In diesem Beitrag stellt Madlin Poksans folgenden Aufsatz vor:
Jakob, Christian (2016): Die Bleibenden. Flüchtlinge verändern Deutschland; in: Aus Politik und Zeitgeschichte 14-15/2016, online unter: https://www.bpb.de/shop/zeitschriften/apuz/223914/die-bleibenden/.
Die Bewegung Pegida war bereits 2014 aufgestiegen, als sich die Asylzahlen aus heutiger Sicht auf moderatem Niveau befanden. Es war absehbar, welche Konflikte der Anstieg der Einwanderer 2015 haben wird. Seit Ende des Zweiten Weltkriegs ist Pegida die größte fremdenfeindliche Mobilisierung in Deutschland. Die AfD forderte, notfalls auf Flüchtlinge an den Grenzen zu schießen. Die AfD wird völkischer, stärker und radikaler. Früher gab es den Konsens, dass Deutschland kein Einwanderungsland sei. Diesen Konsens aber gibt es nicht mehr. Heute wird nicht mehr darüber gestritten, ob Menschen ins Land kommen, sondern nur noch darum, welche, wie viele und in welcher Geschwindigkeit.
Eine breite soziale Bewegung ist die Flüchtlingssolidarität. Wie mit den Migrantinnen und Migranten und Flüchtlingen umgegangen wird, ist vor allem das Werk der Migrantinnen, Migranten und Flüchtlingen selbst. Deutschland wollte kein Einwanderungsland und kein Zufluchtsland sein, dies haben sie jedoch nicht akzeptiert und sich den Zugang zu Deutschland freigekämpft und dadurch die Gesellschaft verändert.
Die rot-grüne ab 1998 war die erste Bundesregierung, die sich zum Einwanderungsland bekannte. Des Weiteren gibt es eine Gruppe von Menschen, die als „postmigrantisches“ Milieu bezeichnet wird. Darunter ist die zweite bis dritte Einwanderergeneration zu verstehen, die den Bildungsrückstand aufgeholt und mit großer Kraft in wichtige gesellschaftliche Stellen wie Wissenschaft, Politik und Kunst drängte.
Fünf afrikanische Asylbewerber gründeten „The Voice“. Die Gründer zogen vor der Bundestagswahl 1998 durch 44 deutsche Städte, denn sie wollten sichtbar werden. Somit war das Netzwerk Karawane für die Rechte der Flüchtlinge und MigrantInnen geboren. Diese ist die Schwesterorganisation von „The Voice“. Sie sagten, sie sind nur hier, weil ihr unsere Länder zerstört und sie deshalb flüchten müssen.
Die Flüchtlingsproteste wuchsen und radikalisierten sich bis Ende 2014 immer weiter.
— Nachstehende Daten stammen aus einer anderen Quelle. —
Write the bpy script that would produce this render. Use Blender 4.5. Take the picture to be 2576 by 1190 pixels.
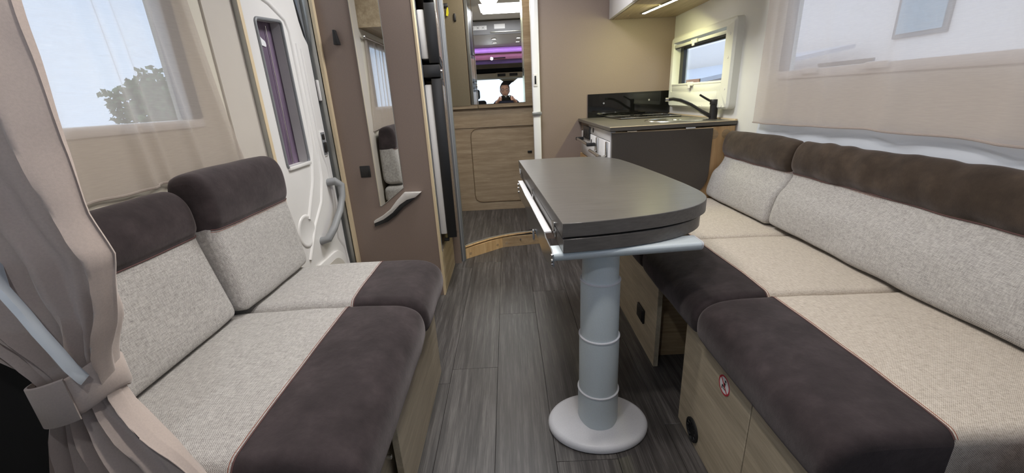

Im Sommer 2013 traten Dutzende Flüchtlinge über mehrere Tage in einen Durststreik auf dem zentralen Münchner Rindermarkt und die Situation eskalierte. Daraufhin beschloss der Ministerpräsident Horst Seehofer, die Sozialministerin Christine Haderthauer und Innenminister Joachim Herrmann, dass Bayern auf die Ausgabe von Essenspaketen statt Geld an Flüchtlinge verzichtet. 2015 wurde in Deutschland die generelle Residenzpflicht aufgehoben. Das bedeutet, Asylbewerber und Geduldete dürfen sich innerhalb Deutschlands frei bewegen. Ebenfalls wurde das Arbeitsverbot verkürzt.
So waren Flüchtlinge zwei Jahrzehnte lang gegen diese Regelungen zu Felde gezogen. Viele Menschen blieben, obwohl sie nicht mehr erwünscht waren, denn der Staat konnte sie nicht abschieben und verwies sie deshalb in einen Zustand hochgradiger rechtlicher Prekarität, mit der Hoffnung, sie würden dann von alleine verschwinden. Im Herbst 2015 gab es Anzeichen für ein Umdenken. Nur weil man die Menschen nicht integriert, heißt es nicht, dass diese Menschen wieder zurückgehen, wie man in der Vergangenheit feststellen konnte.